As most recent polls continue to show Péter Magyar’s Tisza clearly leading over Fidesz, the government has come up with another way to try to mobilise people ahead of the 2026 election. With VOKS 2025, as this most recent national consultation is called, Fidesz once again seeks to stoke fear and anger among Hungarians – against the opposition, Brussels and above all, Ukraine.

The VOKS 2025 consultation mainly asks Hungarians about Ukraine’s accession to the EU, its core question being: “Do you support Ukraine's European Union membership?” While the question is by far not as leading as previous ones, the topic has nonetheless been instrumentalised by Fidesz in recent months after accession negotiations were opened in 2023 and officially started in June 2024. However, there is no level of urgency, as there is no clear timeline for Ukraine’s EU accession and it will likely take years, if not more. Yet, given the apparent lack of other topics to talk about and mobilise people on, the issue of Ukrainian accession has received widespread attention in Hungary thanks to Fidesz, who continuously talks about it, spreading disinformation and trying to raise opposition to the neighbouring country’s EU accession.

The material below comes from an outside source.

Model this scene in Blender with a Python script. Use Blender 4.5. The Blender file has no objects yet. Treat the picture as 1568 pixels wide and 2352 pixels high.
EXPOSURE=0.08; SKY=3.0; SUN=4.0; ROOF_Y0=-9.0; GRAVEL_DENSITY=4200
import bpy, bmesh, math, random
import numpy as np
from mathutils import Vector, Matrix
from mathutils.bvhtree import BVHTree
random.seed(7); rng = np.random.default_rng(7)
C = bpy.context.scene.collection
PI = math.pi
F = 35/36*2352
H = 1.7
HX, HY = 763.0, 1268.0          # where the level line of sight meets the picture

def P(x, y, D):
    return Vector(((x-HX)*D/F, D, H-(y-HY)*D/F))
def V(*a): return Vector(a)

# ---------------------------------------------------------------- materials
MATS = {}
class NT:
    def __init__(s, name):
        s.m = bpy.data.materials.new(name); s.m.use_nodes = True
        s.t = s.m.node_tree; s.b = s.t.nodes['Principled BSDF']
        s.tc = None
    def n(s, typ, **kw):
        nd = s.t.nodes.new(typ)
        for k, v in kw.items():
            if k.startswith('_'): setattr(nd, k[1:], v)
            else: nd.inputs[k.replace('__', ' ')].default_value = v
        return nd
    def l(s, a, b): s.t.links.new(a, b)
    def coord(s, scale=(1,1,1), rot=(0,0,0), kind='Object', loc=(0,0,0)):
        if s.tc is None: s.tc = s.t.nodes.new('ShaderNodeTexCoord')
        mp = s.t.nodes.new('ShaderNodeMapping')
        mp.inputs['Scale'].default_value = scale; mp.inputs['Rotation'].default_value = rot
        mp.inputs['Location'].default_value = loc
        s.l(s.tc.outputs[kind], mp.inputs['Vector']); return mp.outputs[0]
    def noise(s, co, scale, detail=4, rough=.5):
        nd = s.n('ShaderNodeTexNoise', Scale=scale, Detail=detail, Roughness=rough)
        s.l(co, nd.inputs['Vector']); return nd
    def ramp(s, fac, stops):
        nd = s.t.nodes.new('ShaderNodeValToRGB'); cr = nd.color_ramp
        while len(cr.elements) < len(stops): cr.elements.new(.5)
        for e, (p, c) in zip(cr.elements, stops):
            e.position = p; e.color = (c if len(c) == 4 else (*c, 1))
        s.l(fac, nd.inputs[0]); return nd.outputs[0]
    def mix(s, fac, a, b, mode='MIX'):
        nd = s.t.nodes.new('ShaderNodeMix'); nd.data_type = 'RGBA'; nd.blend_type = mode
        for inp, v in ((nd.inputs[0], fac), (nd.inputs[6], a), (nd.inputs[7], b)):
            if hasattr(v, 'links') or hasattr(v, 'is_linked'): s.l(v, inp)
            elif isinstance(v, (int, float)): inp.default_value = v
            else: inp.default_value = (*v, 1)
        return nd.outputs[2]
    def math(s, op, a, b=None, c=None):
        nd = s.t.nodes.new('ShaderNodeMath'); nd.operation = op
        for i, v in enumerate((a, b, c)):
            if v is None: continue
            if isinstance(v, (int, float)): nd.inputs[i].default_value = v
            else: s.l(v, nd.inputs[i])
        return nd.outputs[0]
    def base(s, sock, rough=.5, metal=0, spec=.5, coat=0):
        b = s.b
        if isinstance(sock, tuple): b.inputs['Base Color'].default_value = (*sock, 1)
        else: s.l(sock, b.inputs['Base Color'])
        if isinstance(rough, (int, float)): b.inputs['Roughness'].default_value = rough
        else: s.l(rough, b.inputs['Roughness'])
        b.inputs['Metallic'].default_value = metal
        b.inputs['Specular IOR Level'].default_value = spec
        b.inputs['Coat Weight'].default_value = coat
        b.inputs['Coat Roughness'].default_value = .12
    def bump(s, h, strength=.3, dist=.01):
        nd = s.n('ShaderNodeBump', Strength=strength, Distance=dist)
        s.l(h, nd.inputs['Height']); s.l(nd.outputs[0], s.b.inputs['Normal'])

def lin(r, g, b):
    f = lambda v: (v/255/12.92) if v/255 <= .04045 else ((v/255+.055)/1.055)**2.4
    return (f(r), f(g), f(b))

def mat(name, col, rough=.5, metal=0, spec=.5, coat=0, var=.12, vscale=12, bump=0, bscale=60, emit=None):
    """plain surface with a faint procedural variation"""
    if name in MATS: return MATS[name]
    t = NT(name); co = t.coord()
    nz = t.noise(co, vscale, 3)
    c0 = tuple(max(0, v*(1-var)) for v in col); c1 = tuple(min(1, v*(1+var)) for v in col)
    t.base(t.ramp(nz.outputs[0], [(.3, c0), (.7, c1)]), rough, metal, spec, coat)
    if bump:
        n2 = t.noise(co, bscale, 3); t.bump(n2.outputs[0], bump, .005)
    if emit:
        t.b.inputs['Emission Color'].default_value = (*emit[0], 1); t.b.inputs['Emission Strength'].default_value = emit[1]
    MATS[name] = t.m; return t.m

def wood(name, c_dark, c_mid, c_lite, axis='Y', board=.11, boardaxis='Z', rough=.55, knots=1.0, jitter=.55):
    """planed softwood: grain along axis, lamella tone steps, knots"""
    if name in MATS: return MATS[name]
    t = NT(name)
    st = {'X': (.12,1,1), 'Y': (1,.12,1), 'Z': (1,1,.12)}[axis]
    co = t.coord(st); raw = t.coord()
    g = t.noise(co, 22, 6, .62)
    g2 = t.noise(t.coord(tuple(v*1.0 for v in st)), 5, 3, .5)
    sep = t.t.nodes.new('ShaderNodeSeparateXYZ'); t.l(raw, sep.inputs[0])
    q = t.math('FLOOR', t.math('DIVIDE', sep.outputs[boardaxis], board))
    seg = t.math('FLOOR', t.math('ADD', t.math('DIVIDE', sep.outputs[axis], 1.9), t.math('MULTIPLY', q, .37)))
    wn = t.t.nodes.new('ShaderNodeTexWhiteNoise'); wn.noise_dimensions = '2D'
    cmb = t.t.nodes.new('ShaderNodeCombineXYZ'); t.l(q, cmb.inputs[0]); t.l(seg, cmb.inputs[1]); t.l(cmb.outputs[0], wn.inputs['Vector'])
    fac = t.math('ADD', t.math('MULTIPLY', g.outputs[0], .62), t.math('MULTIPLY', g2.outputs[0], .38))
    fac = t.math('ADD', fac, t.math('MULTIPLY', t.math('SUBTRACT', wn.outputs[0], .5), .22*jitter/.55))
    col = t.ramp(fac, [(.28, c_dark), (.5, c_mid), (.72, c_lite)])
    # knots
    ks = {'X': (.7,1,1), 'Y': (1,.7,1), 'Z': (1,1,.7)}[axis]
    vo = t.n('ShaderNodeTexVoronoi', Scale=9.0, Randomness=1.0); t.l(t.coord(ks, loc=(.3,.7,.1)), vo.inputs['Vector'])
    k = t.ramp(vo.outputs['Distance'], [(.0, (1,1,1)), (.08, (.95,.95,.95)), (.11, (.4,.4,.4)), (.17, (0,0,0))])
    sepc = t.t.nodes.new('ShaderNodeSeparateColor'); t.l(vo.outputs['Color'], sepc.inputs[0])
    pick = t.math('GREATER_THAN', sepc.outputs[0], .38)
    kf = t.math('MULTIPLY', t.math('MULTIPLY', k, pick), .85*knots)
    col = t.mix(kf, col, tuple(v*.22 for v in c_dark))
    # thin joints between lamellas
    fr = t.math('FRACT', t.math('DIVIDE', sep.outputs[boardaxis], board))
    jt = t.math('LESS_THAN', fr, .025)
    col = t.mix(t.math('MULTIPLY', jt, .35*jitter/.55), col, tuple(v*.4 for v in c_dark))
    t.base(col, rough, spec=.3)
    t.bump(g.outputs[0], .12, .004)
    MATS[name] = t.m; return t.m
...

According to the government, what is at stake (politically irrelevant) referendum is "whether we can prevent Ukraine's European Union accession and if we can save Hungarians from the associated risk." What risk, you might ask? According to Fidesz, it would involve "huge risks impacting businesses in Hungary, damaging the agriculture, jeopardising jobs and even pensions." Moreover, Orbán is warning about the economic consequences of Ukraine’s accession, which is quite ironic looking at the dire state of the Hungarian economy after 15 years of Fidesz’s rule.
Overall, Fidesz is framing this as an issue that could determine Hungary’s future in the next decades, as so often painting it as an existential threat to the Hungarian nation. Meanwhile, Fidesz is also reverting to its Euroscepticism, blaming Brussels’ bureaucrats for jeopardising Hungary’s future.

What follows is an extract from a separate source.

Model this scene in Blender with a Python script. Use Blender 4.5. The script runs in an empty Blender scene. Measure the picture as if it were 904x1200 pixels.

Magyar Nemzet, a pro-government propaganda outlet, claims that the government will treat the result as “politically binding”, although it is unclear how so. Once Ukraine is ready to join the EU, every EU member state has to sign and ratify the country’s accession treaty. Orbán’s Hungary could thus refuse to sign and ratify the treaty – but again, it will take years until then.
Perhaps even more interesting, VOKS 2025 sparked barely any interest among Hungarians according to Google Trends data. A comparison between VOKS 2025 and “A Tisza féle Nemzet Hangja" (The Voice of the Nation, Tisza style), a similar-style referendum announced by Orbán’s primary challenger, Péter Magyar and his Tisza Party, that started on March 24, shows that people were much more interested in the latter’s referendum. Meanwhile, VOKS 2025, like previous national consultations, will cost billions in HUF (Hungarian Forints), which means several million Euros in taxpayers’ money. All of this, for little to no added value to Hungarians.
In the end, this latest national consultation is nothing but an attempt to distract the people and regain control of the narrative: Pretending that Fidesz and its views are popular and that they care about the Hungarians while everyone else, whether that be Brussels, Ukraine, or the opposition, is recklessly endangering the Hungarian nation. Whether it will help Fidesz regain the upper hand in the polls is rather doubtful.